* **To be done**:
Images should be left out, and everything else in the listing reproduced exactly.

•••

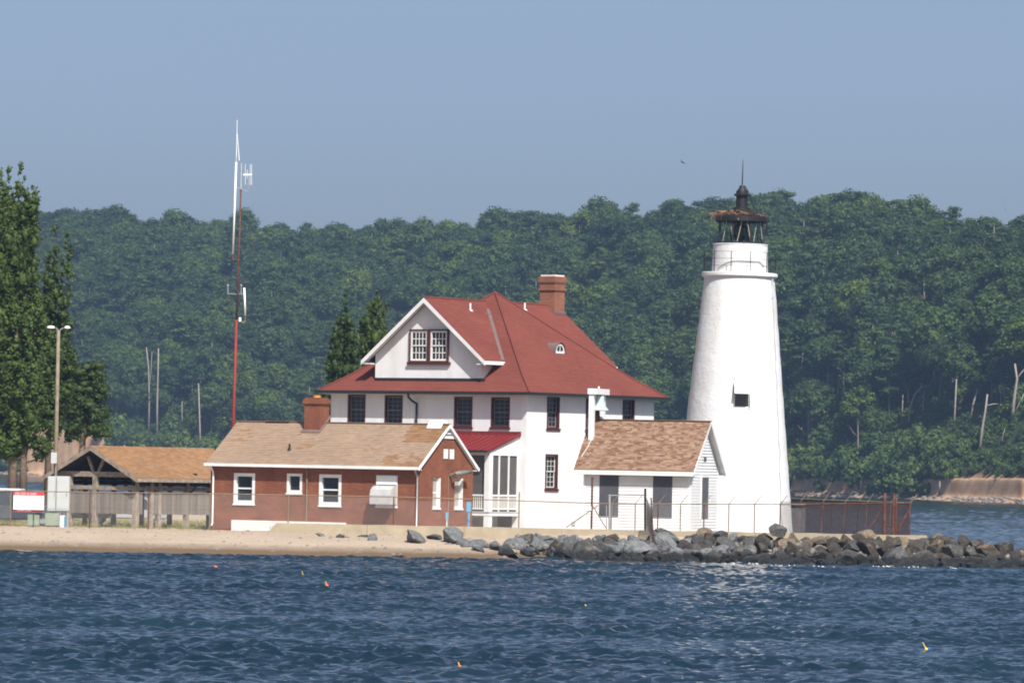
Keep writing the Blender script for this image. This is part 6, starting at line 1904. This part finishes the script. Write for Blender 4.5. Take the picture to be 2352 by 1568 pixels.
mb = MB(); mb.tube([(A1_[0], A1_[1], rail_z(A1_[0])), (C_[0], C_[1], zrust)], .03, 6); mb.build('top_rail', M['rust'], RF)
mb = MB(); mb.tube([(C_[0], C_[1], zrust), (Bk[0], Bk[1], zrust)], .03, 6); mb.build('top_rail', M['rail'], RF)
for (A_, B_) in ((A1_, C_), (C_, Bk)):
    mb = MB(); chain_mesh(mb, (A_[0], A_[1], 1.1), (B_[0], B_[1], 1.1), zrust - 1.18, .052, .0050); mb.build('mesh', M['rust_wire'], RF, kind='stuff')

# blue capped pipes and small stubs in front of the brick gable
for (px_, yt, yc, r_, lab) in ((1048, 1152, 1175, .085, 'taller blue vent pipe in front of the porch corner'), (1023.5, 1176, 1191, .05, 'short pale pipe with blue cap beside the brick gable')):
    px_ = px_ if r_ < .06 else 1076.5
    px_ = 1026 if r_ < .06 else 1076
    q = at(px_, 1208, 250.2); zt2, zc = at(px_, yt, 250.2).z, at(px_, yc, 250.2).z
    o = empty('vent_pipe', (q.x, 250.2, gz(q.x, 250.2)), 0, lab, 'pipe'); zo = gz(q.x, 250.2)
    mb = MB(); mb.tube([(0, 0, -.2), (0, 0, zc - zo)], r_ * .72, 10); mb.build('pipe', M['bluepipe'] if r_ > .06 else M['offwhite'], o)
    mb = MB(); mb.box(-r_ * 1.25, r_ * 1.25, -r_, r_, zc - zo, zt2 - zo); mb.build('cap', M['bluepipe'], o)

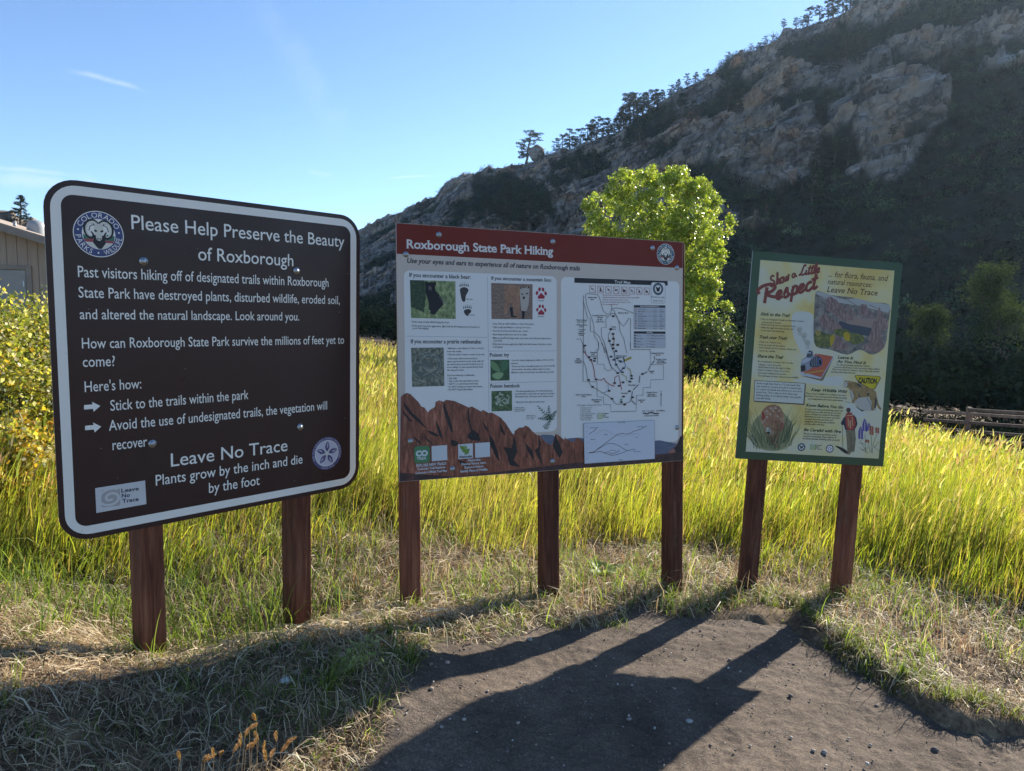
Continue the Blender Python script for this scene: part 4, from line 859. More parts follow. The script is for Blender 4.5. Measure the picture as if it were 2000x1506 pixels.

•••

* **Answer to the problem**:
Keep writing the Blender script for this image. This is part 6, starting at line 1904. This part finishes the script. Write for Blender 4.5. Take the picture to be 2352 by 1568 pixels.
mb = MB(); mb.tube([(A1_[0], A1_[1], rail_z(A1_[0])), (C_[0], C_[1], zrust)], .03, 6); mb.build('top_rail', M['rust'], RF)
mb = MB(); mb.tube([(C_[0], C_[1], zrust), (Bk[0], Bk[1], zrust)], .03, 6); mb.build('top_rail', M['rail'], RF)
for (A_, B_) in ((A1_, C_), (C_, Bk)):
    mb = MB(); chain_mesh(mb, (A_[0], A_[1], 1.1), (B_[0], B_[1], 1.1), zrust - 1.18, .052, .0050); mb.build('mesh', M['rust_wire'], RF, kind='stuff')

# blue capped pipes and small stubs in front of the brick gable
for (px_, yt, yc, r_, lab) in ((1048, 1152, 1175, .085, 'taller blue vent pipe in front of the porch corner'), (1023.5, 1176, 1191, .05, 'short pale pipe with blue cap beside the brick gable')):
    px_ = px_ if r_ < .06 else 1076.5
    px_ = 1026 if r_ < .06 else 1076
    q = at(px_, 1208, 250.2); zt2, zc = at(px_, yt, 250.2).z, at(px_, yc, 250.2).z
    o = empty('vent_pipe', (q.x, 250.2, gz(q.x, 250.2)), 0, lab, 'pipe'); zo = gz(q.x, 250.2)
    mb = MB(); mb.tube([(0, 0, -.2), (0, 0, zc - zo)], r_ * .72, 10); mb.build('pipe', M['bluepipe'] if r_ > .06 else M['offwhite'], o)
    mb = MB(); mb.box(-r_ * 1.25, r_ * 1.25, -r_, r_, zc - zo, zt2 - zo); mb.build('cap', M['bluepipe'], o)

Continue the Blender Python script for this scene: part 4, from line 859. More parts follow. The script is for Blender 4.5. Measure the picture as if it were 2000x1506 pixels.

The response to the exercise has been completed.